Sunday, 29 July 2012

Very Present


‘And remember, I am with you always, to the end of the age.'’ Christ bringing to a close both Matthew’s gospel and his Great Commission - the Great Afterthought, perhaps; Jesus the realist anticipating that the church would probably lose its nerve. Perhaps he had an idea that making disciples (his commission) would turn out to be a virtually impossible task, it is, have you ever tried it? I saw a woman crossing the road this morning who I had baptised and could only reflect on how profoundly easy it was to cover her head in water and how profoundly challenging it remains to teach her to obey all the teaching of Christ – this stuff knocks the smugness out of any minister. Jesus, I think, knew that the infant church would need all the reassurance it could get as it stepped out to minister in a godless world; the reassurance that the world is never, ever in fact God-less. I am with you. As the Sons of Korah sang for us in Psalm 46, ‘God is our refuge and strength, our very present help in trouble’. The very presence of God is not just doctrinal to us, it’s a lifeline when our circumstances point to the very absence of God, it’s our courage when our faith has dribbled out our boots. Always, I am with you.
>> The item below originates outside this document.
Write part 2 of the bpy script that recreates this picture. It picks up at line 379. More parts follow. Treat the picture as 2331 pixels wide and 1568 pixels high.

Malmesbury Abbey is experiencing human absence right now. The sad passing of congregational members whose lives we celebrate, but who, although they are now fully present to God, are painfully absent to the life of the church. And we also face the moving on of a key leader, Revd Lee Barnes, who has changed the lives of many and has been at the heart of shaping the mission of the church in Malmesbury – really quite surprising for a Derby County supporter. His vocation to serve from September in the Diocese of Liverpool leaves us with the limp lettuce of his absence as St Mark’s Haydock tucks into the Sunday lunch of his presence. I love change, when somebody observed that ‘change is here to stay’ in the Church of England, I was a happy chappy. But I sometimes wish we didn't have to turn the page quite so quickly; I sometimes wish that those who have so tangibly revealed God’s presence to us didn’t so suddenly leave us.

‘Why have you forsaken me?’ ‘I am with you always.’ These simple words of Christ spoken within a few days of each other point to the fact that we will always have to hold together the tension of presence and absence in our Christian journey. The richer the companionship, the greater the loss. The deeper the springs of God’s grace, the more barren the desert wanderings. To those that have moved on we say simply, job very well done, thank you. To Jesus we gently remind Him in our prayers that He did say ‘the end of the age.’